Chevalier Noir for the Reader, Thinker, and Autodidact's Mind
1. Chevalier Noir, of course
2. A Common Reader print catalogue
3. A little person's head against your arm when you're reading aloud
4. Discounts at the bookstore
5. The smell of new books
6. The discovery of an offbeat used bookstore
7. Gift cards to bookstores for birthdays (or Christmas or anniversaries or whatever)
8. Revisiting childhood friends like Trixie Belden, Madeline, All-of-a-Kind Family, and Ratty, Mole, and Badger
9. Introducing those childhood friends to your own children
10. Meeting a fellow reader, thinker, and autodidact
11. The annual book fair at the Newberry Library
12. The Printers Row Book Fair
13. The announcement of any new book by Margaret Atwood, Jane Smiley, Elinor Lipman, John Updike, Kurt Vonnegut, Joyce Carol Oates, Steven Pinker, Simon Winchester... too many more
14. New knapsacks, especially sturdy leather ones with cool pockets
15. Reader's journals
16. Freshly sharpened pencils
17. A clear desk
18. The Underground Grammarian
19. A.W.A.D.
20. The Set daily puzzle (and thank you again, B.)
21. Staying up late to read just one more chapter — and then another
22. Heading to the kitchen for a glass of water and opting instead for a glass of milk — and a Chevalier Noir (or two)
23. Discovering the fading glow of a flashlight beneath the quilt of your now sleeping daughter and a copy of Charlotte's Web on her pillow
24. Heading into Borders for one Joyce Carol Oates book and discovering that she has two new titles
25. Corresponding with a fellow reader, thinker, and autodidact
26. Inter-Library Loan
27. A yellow legal pad and twenty newly sharpened pencils
28. The back-to-school aisle
29. Amazon.com's search engine
30. The Deborah Rowe Radio Show

Only the last item requires editing. Deborah Rowe left WLS sometime after we left Chicago. The station doesn't come in out here, anyway, which is for the best, I guess. Garry Meier's absence was depressing enough. Deborah Rowe? And recently Jay Marvin? These days I find my news and talk elsewhere.

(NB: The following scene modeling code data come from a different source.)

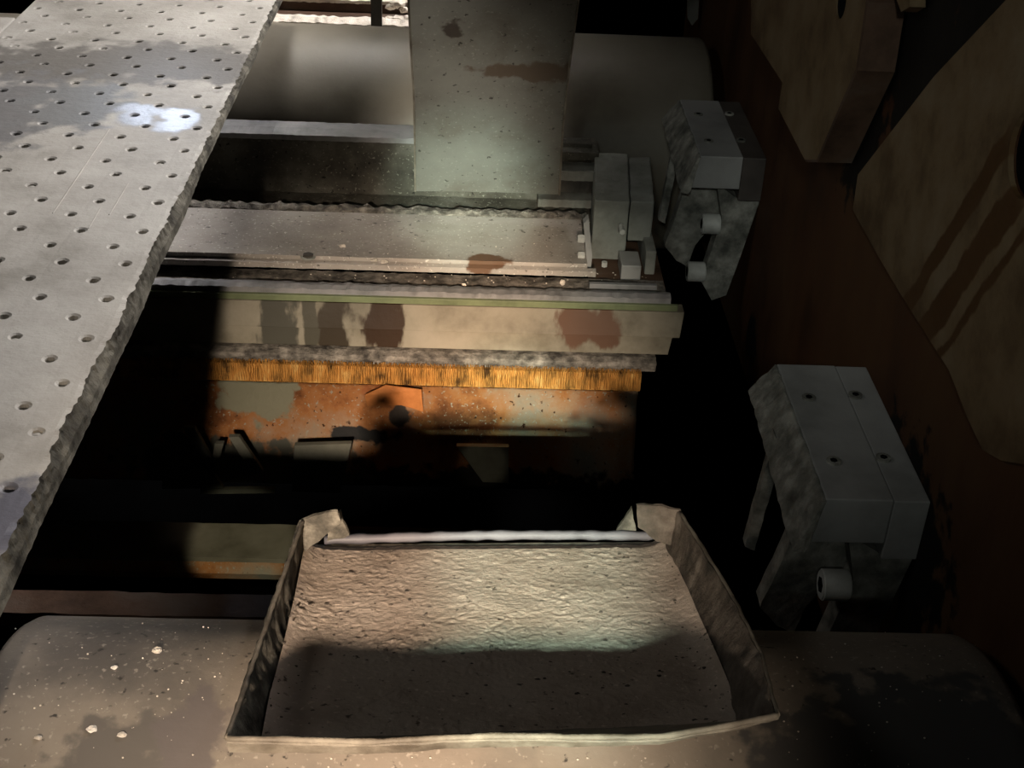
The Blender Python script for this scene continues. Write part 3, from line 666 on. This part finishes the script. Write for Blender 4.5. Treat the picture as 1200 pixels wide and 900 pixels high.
# pale rim bead along the top edges
def bead(path, r, name, m='tray_rim', amp=.0006):
    bm = bmesh.new(); prev = None
    for i, p in enumerate(path):
        d = (path[min(i+1, len(path)-1)]-path[max(i-1, 0)]).normalized(); s = d.cross(Vector((0, 0, 1))).normalized(); u = s.cross(d)
        rr = r*(1+.3*noise.noise(p*60)); ring = [bm.verts.new(p+s*math.cos(a)*rr+u*math.sin(a)*rr+rnd(p, 60, amp)) for a in [k*math.pi/3 for k in range(6)]]
        if prev:
            for j in range(6): bm.faces.new((prev[j], prev[(j+1) % 6], ring[(j+1) % 6], ring[j]))
        else: bm.faces.new(ring[::-1])
        prev = ring
    bm.faces.new(prev); return link(name, bm, m, ty, smooth=True)
bead([sm(RL, i/60) for i in range(61)], .0022, 'rim')
bead([sm(RR, i/60) for i in range(61)], .0020, 'rim')
bead([ft(i/70) for i in range(71)], .0028, 'rim')
slab(lambda u, v: ft(u)+Vector((0, .005*v, -(.019-.011*u)*v)), 90, 4, .002, 'front_flange', 'tray_rim', .0012, 50)
# rear lip (rolled pale edge)
A, B = onfloor(380, 633, .004), onfloor(766, 628, .004)
lipp = [A.lerp(B, i/60)+Vector((0, 0, .004*math.sin(math.pi*i/60))) for i in range(61)]
bead(lipp, .0058, 'rear_lip', 'lip_metal', .0004)
# turned-in rear flaps
def flap(pts, th=.004, m='tray_crust'):
    bm = prism(pts, (0, th, 0)); rough(bm, 70, .0016, maxlen=.006); link('return_flap', bm, m, ty)
yb = RL[2].y
flap([at(*p, y=yb-.002) for p in ((353, 611), (370, 604), (396, 600), (400, 612), (376, 632), (358, 646), (350, 640))])
flap([at(*p, y=yb+.02) for p in ((388, 606), (398, 600), (410, 628), (384, 634))])
flap([at(*p, y=RR[2].y) for p in ((746, 592), (775, 593), (797, 598), (800, 612), (790, 640), (770, 634), (748, 618))], m='mud_wall')
flap([at(*p, y=RR[2].y+.025) for p in ((740, 596), (745, 622), (722, 622))])

# ------------------------------------------------------------------ ground beyond the far roller (top left)
tag(link('floor_beyond', box(-.97, -.08, 3.27, 3.44, .985, 1.05), 'brown_steel'), kind='structure')
bm = extrude_profile([(3.27, .99), (3.275, .968), (3.30, .960), (3.33, .965), (3.345, .985)], -.75, -.10, .004, rag(.004, 60, (1, 2, 3)))
tag(link('pale_debris_ridge', bm, 'debris'), 'bright line of pale rubble lying behind the top of the far roller', 'debris')
cb = empty('rear_beam', (-.4, 3.46, -.99), 'dark brown cross beam at the top edge with a pale dusty upper edge', 'beam')
link('beam_web', box(-.80, -.10, 3.445, 3.47, .962, 1.03), 'brown_steel', cb)
link('dusty_top', extrude_profile([(3.438, .963), (3.438, .955), (3.48, .953), (3.48, .963)], -.80, -.10, .005, rag(.002, 80)), 'debris', cb)
q0, q1 = at(434, -40, y=3.262), at(448, 30, y=3.262)
tag(link('upright_post', box(q0.x, q1.x, 3.252, 3.268, -q0.z, -at(440, 29, y=3.262).z+.03, bevel=.001), 'dark_steel'), 'short dark steel post standing behind the far roller, left of the hanging sheet', 'post')
ms = empty('wire_mesh', (-.4, 3.52, -.92), 'fine pale wire mesh panel at the top edge between walkway and post', 'mesh')
bm = bmesh.new(); a0 = at(376, 0, y=3.5).x; a1 = at(434, 0, y=3.5).x; x = a0
while x < a1:
    cyl((x, 3.5, -.95), (x, 3.5, -.82), .0012, 5, bm); x += .006
for h in (.84, .855, .87, .885, .90, .915): cyl((a0, 3.502, -h), (a1, 3.502, -h), .0012, 5, bm)
tag(link('wires', bm, 'wire', ms), kind='stuff')
link('frame', box(a0-.006, a1+.006, 3.495, 3.507, .95, .96, bevel=.001), 'wire', ms)
def lump(name, p, s, m, label, cat, group, flat=.6, seed=0):
    bm = bmesh.new(); bmesh.ops.create_icosphere(bm, subdivisions=2, radius=1)
    for v in bm.verts: v.co = Vector((v.co.x*s*1.2, v.co.y*s, v.co.z*s*flat))+rnd(v.co, 1.4, s*.45, seed)
    bm.transform(Matrix.Translation(p)); o = link(name, bm, m); return tag(o, label, cat, group)
RL_ = ['pale rubble lump against the right side of the upright post', 'topmost pale rubble lump between post and hanging sheet', 'pale rubble lump touching the hanging sheet edge, upper', 'pale rubble lump in the middle of the lower row behind the roller', 'pale rubble lump lowest and nearest the hanging sheet', 'smallest pale rubble lump at the foot of the upright post']
for i, (px, py, s) in enumerate(((458, 8, .013), (466, 4, .016), (474, 12, .012), (468, 22, .014), (478, 22, .013), (456, 22, .010))):
    pp = at(px, py, y=3.36); 
    if py > 15: pp = at(px, py, y=3.32)
    lump('rubble_lump', Vector((pp.x, pp.y, max(pp.z, -.975))), s, 'debris', RL_[i], 'rubble', 'rubble by the post', seed=i)

# ------------------------------------------------------------------ chips and flakes
def roll_pt(px, py, yc, hc_, r):
    d = ray(px, py); d2 = Vector((0, d.y, d.z)); c = Vector((0, yc, -hc_))
    a = d2.dot(d2); b = -2*d2.dot(c); cc = c.dot(c)-r*r; disc = b*b-4*a*cc
    if disc < 0: return None
    return d*((-b-math.sqrt(disc))/(2*a))
chips = [(184, 762, .0045, 'leaf-shaped pale chip on the near roller, nearest its back edge'), (108, 854, .0040, 'bright white chip low on the left of the near roller'),
         (143, 861, .0034, 'small upright white chip right of the brightest one on the near roller'), (45, 864, .003, 'leftmost white chip on the near roller'), (134, 782, .0028, 'tiny white chip with a dark edge on the left half of the near roller')]
for i, (px, py, s, lb) in enumerate(chips):
    p = roll_pt(px, py, .918, 1.156, .251); lump('paint_chip', p, s, 'debris', lb, 'chip', None, .4, i*3)
p = at(659, 331, h=1.128); lump('white_pellet', p, .0042, 'debris', 'small white oval pellet in the grit below the right half of the table', 'pellet', None, 1.4, 5)
p = at(544, 334, h=1.13); lump('white_pellet', p, .0032, 'debris', 'small white pellet in the grit near the middle of the ledge', 'pellet', None, 1.2, 8)
for px, py, lb in ((401, 288, 'pale curled flake on the flat table right of its bolt'), (438, 305, 'long pale flake near the front edge of the flat table'), (450, 307, 'short dark-edged flake beside the long pale one on the table')):
    p = at(px, py, h=1.097); lump('paint_flake', p, .006, 'debris', lb, 'flake', None, .25, px)
bm = bmesh.new()
def grit(p, s):
    b2 = bmesh.new(); bmesh.ops.create_icosphere(b2, subdivisions=1, radius=s)
    for v in b2.verts: v.co += rnd(v.co*200, 1, s*.5); v.co.z *= .6
    b2.transform(Matrix.Translation(p)); merge(bm, b2)
for i in range(260):
    px, py = random.uniform(0, 1150), random.uniform(728, 899)
    if 262 < px < 918 and py < 885: continue
    p = roll_pt(px, py, .918, 1.156, .2505)
    if p: grit(p, random.choice((.0004, .0005, .0007, .001)))
for i in range(40):
    p = at(random.uniform(200, 675), random.uniform(262, 304), h=1.0975); grit(p, random.choice((.0006, .0008, .0012)))
for i in range(60):
    p = at(random.uniform(270, 760), random.uniform(318, 332), h=1.135); grit(p, random.choice((.0007, .001, .0015)))
tag(link('loose_grit', bm, 'debris'), 'scattered pale grit specks on the rollers and the table', 'grit', kind='stuff')
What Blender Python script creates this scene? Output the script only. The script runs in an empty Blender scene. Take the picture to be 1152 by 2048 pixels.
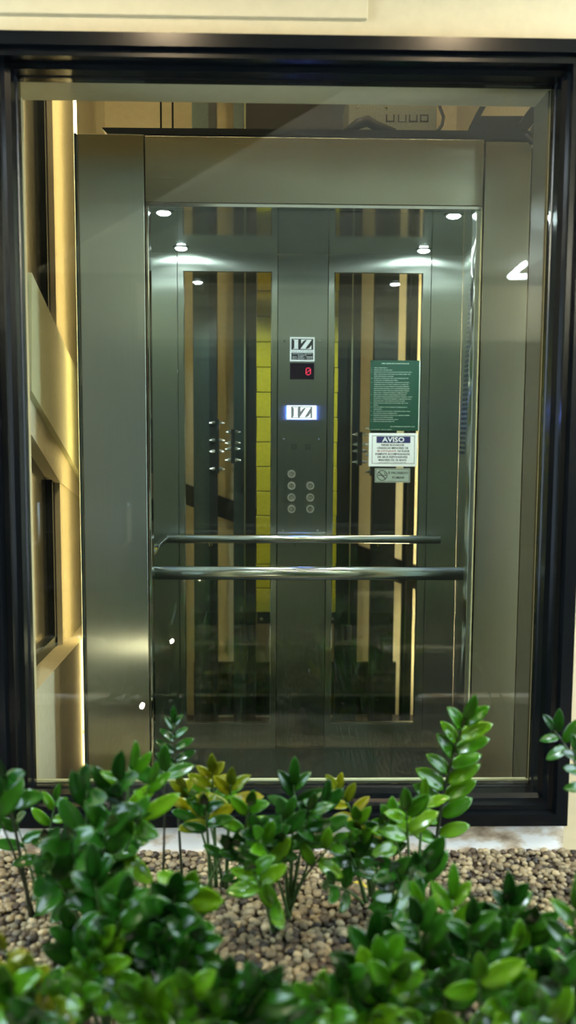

So. What can I add now that the list has been given new life? Hmmm.

31. The Complete Arkangel Shakespeare: 38 Fully-Dramatized Plays
32. "Mental multivitamin" (of course)
33. Othello
34. Bookmarks (I have collected bookmarks from every bookstore I've ever visited and all of the usual sources, too: museums, libraries, literary events.)
35. The Shakespeare Project of Chicago
36. The first page of a new notebook
37. The quarterly email message from Amazon announcing my earnings and providing my gift certificate number (Ayup. We simply buy more books with the money we make here. Many thanks to those readers who make their purchases through links at our site. It's not why we stick with M-mv, but it certainly helps.)
38. The online catalogue for our local library district

More later. We're planning a blogging respite. Oh, wait. The RDA. Same as last year.

The recommended daily allowance
Groundhog Day.

Phil: Well, it's Groundhog Day. Again.


Phil: What would you do if you were stuck in one place and every day was exactly the same, and nothing that you did mattered?
Ralph: That about sums it up for me.


Phil: Do you know what today is?
Rita: No, what?
Phil: Today is tomorrow. It happened.


Phil: I was in the Virgin Islands once. I met a girl. We ate lobster and drank pina coladas. At sunset we made love like sea otters. That was a pretty good day. Why couldn't I get that day over and over and over?